Budgets can be useful for strategic planning. We use them to help us to plan major purchases, investment strategies, and to understand our overall financial picture looking forward. But month to month, we just buy what we need.
I think a lot of people use budgets as a way to justify frivolous purchases. "Well, it's in the budget, so why not?" I see that at work, too. It drives me nuts.
I think budgets are very useful to help evaluate what spending is important to you. What is frivolous to you may have value to someone else. A thoughtful budget isn't going to have frivolous spending in it, but it should have some discretionary spending in it. It should have some 'fun' money in it. We all need fun. (I'm working on the assumption that the debt situation isn't a hair on fire, wolf at the door scenario). Just like it's important to save for a rainy day, it's important to enjoy the shine while is shines now. Money, in and of itself holds no value. Its value comes from the joy and security it brings your family. When I bought my first house, I explained the power of compound interest to my ex and he tried to draw up a budget that was so tight, living would have been deary, no pizza or a movie for the foreseeable future (every spare cent would go to paying down the mortgage, back in the day when interest rates were 14%)....

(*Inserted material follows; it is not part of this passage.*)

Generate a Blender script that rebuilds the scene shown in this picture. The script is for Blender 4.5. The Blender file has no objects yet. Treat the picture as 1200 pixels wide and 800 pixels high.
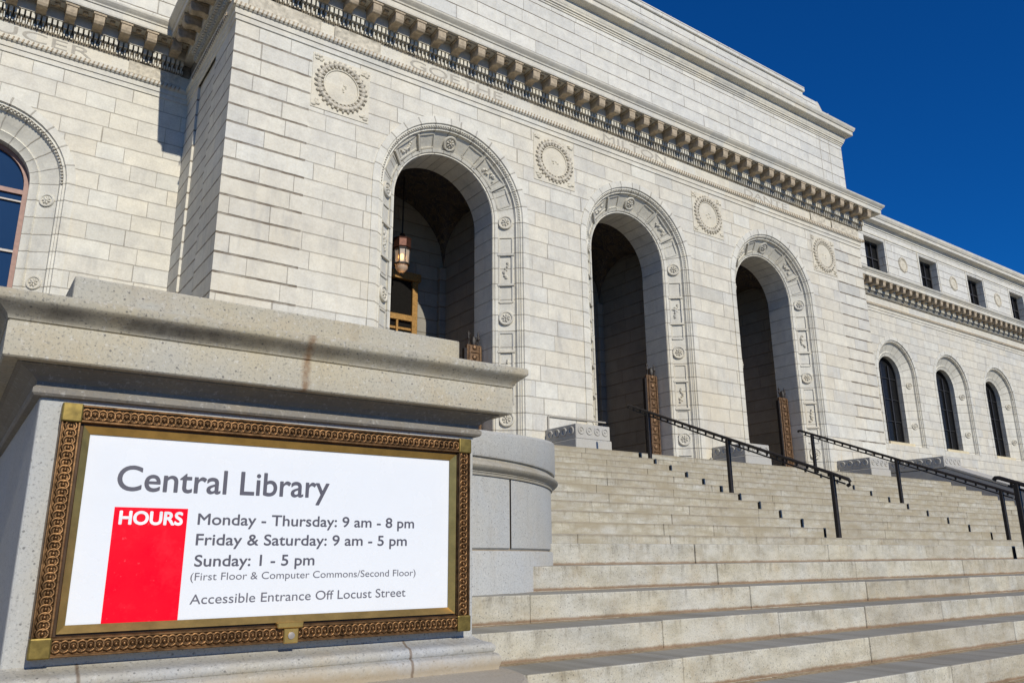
import bpy, bmesh, math, random
from mathutils import Vector, Matrix
from mathutils.geometry import tessellate_polygon
random.seed(7)
# ------------------------------------------------------------------ units
# everything is laid out in riser heights (one stair riser = 0.155 m); the
# origin of that grid is the camera eye, 10.25 risers above the pavement
U = 0.155
EYE = 10.25
def W(x, y, z): return Vector((x*U, y*U, (z+EYE)*U))
sc = bpy.context.scene
C = sc.collection
# ------------------------------------------------------------------ camera
cam = bpy.data.cameras.new('camera'); camo = bpy.data.objects.new('camera', cam); C.objects.link(camo)
r_ = Vector((0.81616, -0.57775, -0.00906)).normalized()
f_ = Vector((0.55898, 0.78548, 0.26562)).normalized()
u_ = r_.cross(f_).normalized(); r_ = f_.cross(u_)
M = Matrix((r_, u_, -f_)).transposed().to_4x4(); M.translation = W(0, 0, 0)
camo.matrix_world = M
cam.sensor_fit = 'HORIZONTAL'; cam.sensor_width = 36; cam.lens = 27.892
cam.clip_start = 0.05; cam.clip_end = 3000
sc.camera = camo
# ------------------------------------------------------------------ light
EL, AZ = math.radians(30.5), math.radians(2.3)
world = bpy.data.worlds.new('World'); sc.world = world; world.use_nodes = True
nt = world.node_tree; bg = nt.nodes['Background']
sky = nt.nodes.new('ShaderNodeTexSky'); sky.sky_type = 'NISHITA'; sky.sun_disc = False
sky.sun_elevation = EL; sky.sun_rotation = math.pi+AZ
sky.altitude = 300; sky.air_density = 1.0; sky.dust_density = 0.0; sky.ozone_density = 4.0
mx = nt.nodes.new('ShaderNodeMix'); mx.data_type = 'RGBA'; mx.blend_type = 'MULTIPLY'; mx.inputs[0].default_value = 1
mx.inputs[7].default_value = (.05, .62, 1.36, 1)       # deep polarised blue of the photograph
nt.links.new(sky.outputs[0], mx.inputs[6]); nt.links.new(mx.outputs[2], bg.inputs[0])
bg.inputs[1].default_value = 0.07
sl = bpy.data.lights.new('sun', 'SUN'); so = bpy.data.objects.new('sun', sl); C.objects.link(so)
sl.energy = 3.9; sl.angle = math.radians(0.5); sl.color = (1.0, 0.948, 0.83)
d_ = Vector((math.sin(AZ)*math.cos(EL), math.cos(AZ)*math.cos(EL), -math.sin(EL)))
so.rotation_euler = d_.to_track_quat('-Z', 'Y').to_euler(); so.location = (0, -20, 40)
vs = sc.view_settings; vs.view_transform = 'Standard'; vs.look = 'None'; vs.exposure = 0; vs.gamma = 1; vs.use_curve_mapping = False

# ------------------------------------------------------------------ mesh builder
class MB:
    def __init__(s): s.v = []; s.f = []; s.uv = None
    def add(s, pts, faces):
        b = len(s.v); s.v += [Vector(p) for p in pts]
        s.f += [tuple(b+i for i in f) for f in faces]; return s
    def box(s, x0, x1, y0, y1, z0, z1):
        return s.add([(x0,y0,z0),(x1,y0,z0),(x1,y1,z0),(x0,y1,z0),(x0,y0,z1),(x1,y0,z1),(x1,y1,z1),(x0,y1,z1)],
                     [(0,3,2,1),(4,5,6,7),(0,1,5,4),(1,2,6,5),(2,3,7,6),(3,0,4,7)])
    def prism(s, outer, y0, y1, holes=()):
        """closed prism along y over an x,z outline, with holes"""
        loops = [list(outer)]+[list(h) for h in holes]
        flat = [p for l in loops for p in l]; n = len(flat)
        tri = tessellate_polygon([[Vector((p[0], p[1], 0)) for p in l] for l in loops])
        pts = [(p[0], y0, p[1]) for p in flat]+[(p[0], y1, p[1]) for p in flat]
        fs = []
        for t in tri:
            a, b, c = (flat[i] for i in t)
            ccw = (b[0]-a[0])*(c[1]-a[1])-(b[1]-a[1])*(c[0]-a[0]) > 0
            t = t if ccw else t[::-1]
            fs.append(tuple(t)); fs.append(tuple(i+n for i in t[::-1]))
        o = 0
        for li, l in enumerate(loops):
            m = len(l); ar = sum(l[i][0]*l[(i+1)%m][1]-l[(i+1)%m][0]*l[i][1] for i in range(m))
            for i in range(m):
                j = (i+1) % m
                q = (o+i, o+i+n, o+j+n, o+j)
                if (ar > 0) == (li > 0): q = q[::-1]
                fs.append(q)
            o += m
        return s.add(pts, fs)
    def extr(s, prof, x0, x1):
        """profile of (y,z) swept along x"""
        n = len(prof)
        return s.add([(x0, y, z) for y, z in prof]+[(x1, y, z) for y, z in prof],
                     [(i, (i+1) % n, (i+1) % n+n, i+n) for i in range(n)]+[tuple(range(n))[::-1], tuple(range(n, 2*n))])
    def ring(s, prof, path, close=False):
        """profile of (offset,z) swept along path(offset)->list of xy points"""
        rows = [[(x, y, z) for x, y in path(o)] for o, z in prof]
        m = len(rows[0]); n = len(prof); pts = [p for r in rows for p in r]; fs = []
        for i in range(n-1):
            for j in range(m-1): fs.append((i*m+j, i*m+j+1, (i+1)*m+j+1, (i+1)*m+j))
        return s.add(pts, fs)
    def lathe(s, prof, c, seg=24, a0=0, a1=2*math.pi, axis='z', sc_=(1,1)):
        full = abs(a1-a0-2*math.pi) < 1e-6; m = seg if full else seg+1; pts = []; fs = []
        for r, z in prof:
            for k in range(m):
                a = a0+(a1-a0)*k/seg
                p = (r*math.cos(a)*sc_[0], r*math.sin(a)*sc_[1], z)
                if axis == 'y': p = (p[0], -z, p[1])
                pts.append((c[0]+p[0], c[1]+p[1], c[2]+p[2]))
        for i in range(len(prof)-1):
            for k in range(seg):
                k2 = (k+1) % m
                fs.append((i*m+k, i*m+k2, (i+1)*m+k2, (i+1)*m+k))
        return s.add(pts, fs)
    def tube(s, path, r, seg=8):
        path = [Vector(p) for p in path]; b = len(s.v); n = len(path)
        for i, p in enumerate(path):
            t = (path[min(i+1, n-1)]-path[max(i-1, 0)]).normalized()
            a = t.orthogonal() if abs(t.z) > .9 else t.cross(Vector((0, 0, 1)))
            a.normalize(); c = t.cross(a)
            for k in range(seg):
                th = 2*math.pi*k/seg
                s.v.append(p+a*(r*math.cos(th))+c*(r*math.sin(th)))
        for i in range(n-1):
            for k in range(seg):
                k2 = (k+1) % seg
                s.f.append((b+i*seg+k, b+i*seg+k2, b+(i+1)*seg+k2, b+(i+1)*seg+k))
        s.f.append(tuple(b+k for k in range(seg))[::-1]); s.f.append(tuple(b+(n-1)*seg+k for k in range(seg)))
        return s
    def blob(s, c, r, seg=8, rings=5, mat=None):
        """ellipsoid, radii r=(rx,ry,rz)"""
        pts = []; fs = []
        for i in range(rings+1):
            ph = math.pi*i/rings
            for k in range(seg):
                a = 2*math.pi*k/seg
                p = Vector((r[0]*math.sin(ph)*math.cos(a), r[1]*math.sin(ph)*math.sin(a), r[2]*math.cos(ph)))
                if mat is not None: p = mat @ p
                pts.append(Vector(c)+p)
        for i in range(rings):
            for k in range(seg):
                k2 = (k+1) % seg; fs.append((i*seg+k, (i+1)*seg+k, (i+1)*seg+k2, i*seg+k2))
        return s.add(pts, fs)
    def torus(s, mat, R, r, seg=20, ms=6, sx=1.0, sz=1.0):
        """torus in the local xz plane (y is its axis), mat places it"""
        pts = []; fs = []
        for i in range(seg):
            a = 2*math.pi*i/seg
            for k in range(ms):
                b = 2*math.pi*k/ms
                q = R+r*math.cos(b)
                pts.append(mat @ Vector((q*math.cos(a)*sx, r*math.sin(b), q*math.sin(a)*sz)))
        for i in range(seg):
            for k in range(ms):
                i2 = (i+1) % seg; k2 = (k+1) % ms
                fs.append((i*ms+k, i*ms+k2, i2*ms+k2, i2*ms+k))
        return s.add(pts, fs)
    def build(s, name, mat, parent=None, smooth=False, bevel=0, seg=1, angle=35, fix=True):
        me = bpy.data.meshes.new(name)
        me.from_pydata([W(*p) for p in s.v], [], s.f); me.update()
        if fix:
            bm = bmesh.new(); bm.from_mesh(me)
            bmesh.ops.recalc_face_normals(bm, faces=bm.faces); bm.to_mesh(me); bm.free()
        if s.uv:
            l = me.uv_layers.new(name='UVMap')
            for lp in me.loops: l.data[lp.index].uv = s.uv[lp.vertex_index]
        ob = bpy.data.objects.new(name, me); C.objects.link(ob)
        me.materials.append(mat)
        if smooth:
            for p in me.polygons: p.use_smooth = True
            if smooth == 'auto':
                me.set_sharp_from_angle(angle=math.radians(angle))
        if bevel:
            b = ob.modifiers.new('bevel', 'BEVEL'); b.width = bevel*U; b.segments = seg
            b.limit_method = 'ANGLE'; b.angle_limit = math.radians(30); b.harden_normals = False
        if parent is not None:
            ob.parent = parent; ob.matrix_parent_inverse = parent.matrix_world.inverted()
        return ob
def tag(o, label=None, cat=None, group=None, kind=None):
    if label: o['label'] = label
    if cat: o['category'] = cat
    if group: o['group'] = group
    if kind: o['kind'] = kind
    return o
def empty(name, x, y, z, **k):
    o = bpy.data.objects.new(name, None); C.objects.link(o); o.location = W(x, y, z)
    o.empty_display_size = .2
    o.matrix_world = Matrix.Translation(W(x, y, z))
    return tag(o, **k)

# ------------------------------------------------------------------ node helper
class G:
    def __init__(s, name):
        s.m = bpy.data.materials.new(name); s.m.use_nodes = True; s.t = s.m.node_tree
        s.b = s.t.nodes['Principled BSDF']
    def n(s, k): return s.t.nodes.new(k)
    def put(s, i, v):
        if v is None: return
        if hasattr(v, 'is_output'): s.t.links.new(v, i)
        elif isinstance(v, (tuple, list)) and len(v) == 3 and i.type == 'RGBA': i.default_value = (*v, 1)
        else: i.default_value = v
    def M(s, op, a, b=None, c=None, clamp=False):
        x = s.n('ShaderNodeMath'); x.operation = op; x.use_clamp = clamp
        s.put(x.inputs[0], a); s.put(x.inputs[1], b); s.put(x.inputs[2], c); return x.outputs[0]
    def V(s, op, a, b=None):
        x = s.n('ShaderNodeVectorMath'); x.operation = op
        s.put(x.inputs[0], a); s.put(x.inputs[1], b); return x.outputs[0]
    def pos(s): return s.n('ShaderNodeNewGeometry').outputs['Position']
    def nor(s): return s.n('ShaderNodeNewGeometry').outputs['True Normal']
    def island(s): return s.n('ShaderNodeNewGeometry').outputs['Random Per Island']
    def sep(s, v):
        x = s.n('ShaderNodeSeparateXYZ'); s.put(x.inputs[0], v); return x.outputs[0], x.outputs[1], x.outputs[2]
    def comb(s, a, b, c=0.0):
        x = s.n('ShaderNodeCombineXYZ'); s.put(x.inputs[0], a); s.put(x.inputs[1], b); s.put(x.inputs[2], c); return x.outputs[0]
    def noise(s, v, scale, detail=3, rough=.55):
        x = s.n('ShaderNodeTexNoise'); s.put(x.inputs['Vector'], v); x.inputs['Scale'].default_value = scale
        x.inputs['Detail'].default_value = detail; x.inputs['Roughness'].default_value = rough; return x.outputs['Fac']
    def vor(s, v, scale, out='Distance'):
        x = s.n('ShaderNodeTexVoronoi'); s.put(x.inputs['Vector'], v); x.inputs['Scale'].default_value = scale; return x.outputs[out]
    def white(s, v):
        x = s.n('ShaderNodeTexWhiteNoise'); x.noise_dimensions = '3D'; s.put(x.inputs['Vector'], v); return x.outputs['Value']
    def ramp(s, f, stops, interp='LINEAR'):
        x = s.n('ShaderNodeValToRGB'); s.put(x.inputs[0], f); e = x.color_ramp; e.interpolation = interp
        while len(e.elements) > 1: e.elements.remove(e.elements[0])
        for i, (p, c) in enumerate(stops):
            el = e.elements[0] if i == 0 else e.elements.new(p)
            el.position = p; el.color = (*c, 1) if isinstance(c, (tuple, list)) else (c, c, c, 1)
        return x.outputs[0]
    def mr(s, v, a, b, c=0.0, d=1.0):
        x = s.n('ShaderNodeMapRange'); s.put(x.inputs[0], v)
        for i, q in enumerate((a, b, c, d)): s.put(x.inputs[i+1], q)
        return x.outputs[0]
    def mix(s, f, a, b, mode='MIX'):
        x = s.n('ShaderNodeMix'); x.data_type = 'RGBA'; x.blend_type = mode
        s.put(x.inputs[0], f); s.put(x.inputs[6], a); s.put(x.inputs[7], b); return x.outputs[2]
    def out(s, col, rough=.7, metal=0.0, bump=None, bs=.3, bd=.01, spec=None):
        s.put(s.b.inputs['Base Color'], col); s.put(s.b.inputs['Roughness'], rough); s.put(s.b.inputs['Metallic'], metal)
        if spec is not None: s.put(s.b.inputs['Specular IOR Level'], spec)
        if bump is not None:
            x = s.n('ShaderNodeBump'); x.inputs['Strength'].default_value = bs; x.inputs['Distance'].default_value = bd
            s.put(x.inputs['Height'], bump); s.t.links.new(x.outputs[0], s.b.inputs['Normal'])
        return s.m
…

full disclosure - I come from a position of privilege; I was born with a fairly high IQ, I went to university when it was affordable, got a computer science degree, graduated when companies were hiring in droves, I've never been without a job, I have an income well above median, I've never had a serious health crisis, and come from conservative blue collar roots so my wants are pretty pedestrian. I've been thinking about privilege a lot lately. While I wasn't born into wealth and all the connections that comes with that, I also wasn't born with strikes against me. While I've worked hard and earned what I have, I also remind myself that there's been a lot of luck too.